Work to be completed: Write each line out exactly, leaving none out.

Begin Information provided

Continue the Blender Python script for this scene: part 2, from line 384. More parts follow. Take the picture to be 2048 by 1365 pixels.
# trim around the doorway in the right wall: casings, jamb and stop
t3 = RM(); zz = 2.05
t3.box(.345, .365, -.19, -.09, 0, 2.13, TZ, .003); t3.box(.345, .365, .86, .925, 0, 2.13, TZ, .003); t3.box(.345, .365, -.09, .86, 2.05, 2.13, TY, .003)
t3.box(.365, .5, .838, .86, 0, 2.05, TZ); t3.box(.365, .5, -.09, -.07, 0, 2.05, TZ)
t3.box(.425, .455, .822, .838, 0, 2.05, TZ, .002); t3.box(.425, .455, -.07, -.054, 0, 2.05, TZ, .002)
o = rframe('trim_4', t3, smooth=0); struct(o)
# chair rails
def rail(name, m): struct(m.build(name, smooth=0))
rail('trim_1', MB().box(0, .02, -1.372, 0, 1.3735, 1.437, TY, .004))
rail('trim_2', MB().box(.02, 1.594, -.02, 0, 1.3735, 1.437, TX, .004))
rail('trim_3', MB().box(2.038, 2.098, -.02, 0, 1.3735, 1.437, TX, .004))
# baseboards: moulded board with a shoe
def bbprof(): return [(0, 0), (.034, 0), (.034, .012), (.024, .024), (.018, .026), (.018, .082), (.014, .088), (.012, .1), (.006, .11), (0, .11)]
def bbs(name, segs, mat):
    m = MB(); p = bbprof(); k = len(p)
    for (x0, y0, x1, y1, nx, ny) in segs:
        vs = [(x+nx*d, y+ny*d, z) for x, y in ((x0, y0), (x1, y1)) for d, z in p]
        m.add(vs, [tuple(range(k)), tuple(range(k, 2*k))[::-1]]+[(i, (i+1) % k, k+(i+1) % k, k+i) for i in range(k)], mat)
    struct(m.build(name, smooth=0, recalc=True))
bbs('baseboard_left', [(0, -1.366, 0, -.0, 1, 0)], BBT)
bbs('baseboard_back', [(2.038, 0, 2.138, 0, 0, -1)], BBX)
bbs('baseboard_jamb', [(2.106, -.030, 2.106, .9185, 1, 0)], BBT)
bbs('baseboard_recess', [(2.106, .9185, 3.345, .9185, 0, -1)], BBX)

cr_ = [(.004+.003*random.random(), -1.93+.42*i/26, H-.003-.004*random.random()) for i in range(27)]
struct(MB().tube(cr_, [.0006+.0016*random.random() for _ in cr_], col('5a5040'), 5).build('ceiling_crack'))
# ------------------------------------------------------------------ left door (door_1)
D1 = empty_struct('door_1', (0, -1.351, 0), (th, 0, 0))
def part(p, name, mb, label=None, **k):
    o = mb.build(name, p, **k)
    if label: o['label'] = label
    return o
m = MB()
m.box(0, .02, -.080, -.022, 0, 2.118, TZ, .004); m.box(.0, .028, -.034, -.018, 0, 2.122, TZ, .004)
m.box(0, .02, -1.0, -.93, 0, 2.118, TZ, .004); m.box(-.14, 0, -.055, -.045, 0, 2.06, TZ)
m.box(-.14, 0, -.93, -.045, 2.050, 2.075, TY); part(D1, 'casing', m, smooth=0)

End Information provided

Output:
Continue the Blender Python script for this scene: part 2, from line 384. More parts follow. Take the picture to be 2048 by 1365 pixels.
# trim around the doorway in the right wall: casings, jamb and stop
t3 = RM(); zz = 2.05
t3.box(.345, .365, -.19, -.09, 0, 2.13, TZ, .003); t3.box(.345, .365, .86, .925, 0, 2.13, TZ, .003); t3.box(.345, .365, -.09, .86, 2.05, 2.13, TY, .003)
t3.box(.365, .5, .838, .86, 0, 2.05, TZ); t3.box(.365, .5, -.09, -.07, 0, 2.05, TZ)
t3.box(.425, .455, .822, .838, 0, 2.05, TZ, .002); t3.box(.425, .455, -.07, -.054, 0, 2.05, TZ, .002)
o = rframe('trim_4', t3, smooth=0); struct(o)
# chair rails
def rail(name, m): struct(m.build(name, smooth=0))
rail('trim_1', MB().box(0, .02, -1.372, 0, 1.3735, 1.437, TY, .004))
rail('trim_2', MB().box(.02, 1.594, -.02, 0, 1.3735, 1.437, TX, .004))
rail('trim_3', MB().box(2.038, 2.098, -.02, 0, 1.3735, 1.437, TX, .004))
# baseboards: moulded board with a shoe
def bbprof(): return [(0, 0), (.034, 0), (.034, .012), (.024, .024), (.018, .026), (.018, .082), (.014, .088), (.012, .1), (.006, .11), (0, .11)]
def bbs(name, segs, mat):
    m = MB(); p = bbprof(); k = len(p)
    for (x0, y0, x1, y1, nx, ny) in segs:
        vs = [(x+nx*d, y+ny*d, z) for x, y in ((x0, y0), (x1, y1)) for d, z in p]
        m.add(vs, [tuple(range(k)), tuple(range(k, 2*k))[::-1]]+[(i, (i+1) % k, k+(i+1) % k, k+i) for i in range(k)], mat)
    struct(m.build(name, smooth=0, recalc=True))
bbs('baseboard_left', [(0, -1.366, 0, -.0, 1, 0)], BBT)
bbs('baseboard_back', [(2.038, 0, 2.138, 0, 0, -1)], BBX)
bbs('baseboard_jamb', [(2.106, -.030, 2.106, .9185, 1, 0)], BBT)
bbs('baseboard_recess', [(2.106, .9185, 3.345, .9185, 0, -1)], BBX)

cr_ = [(.004+.003*random.random(), -1.93+.42*i/26, H-.003-.004*random.random()) for i in range(27)]
struct(MB().tube(cr_, [.0006+.0016*random.random() for _ in cr_], col('5a5040'), 5).build('ceiling_crack'))
# ------------------------------------------------------------------ left door (door_1)
D1 = empty_struct('door_1', (0, -1.351, 0), (th, 0, 0))
def part(p, name, mb, label=None, **k):
    o = mb.build(name, p, **k)
    if label: o['label'] = label
    return o
m = MB()
m.box(0, .02, -.080, -.022, 0, 2.118, TZ, .004); m.box(.0, .028, -.034, -.018, 0, 2.122, TZ, .004)
m.box(0, .02, -1.0, -.93, 0, 2.118, TZ, .004); m.box(-.14, 0, -.055, -.045, 0, 2.06, TZ)
m.box(-.14, 0, -.93, -.045, 2.050, 2.075, TY); part(D1, 'casing', m, smooth=0)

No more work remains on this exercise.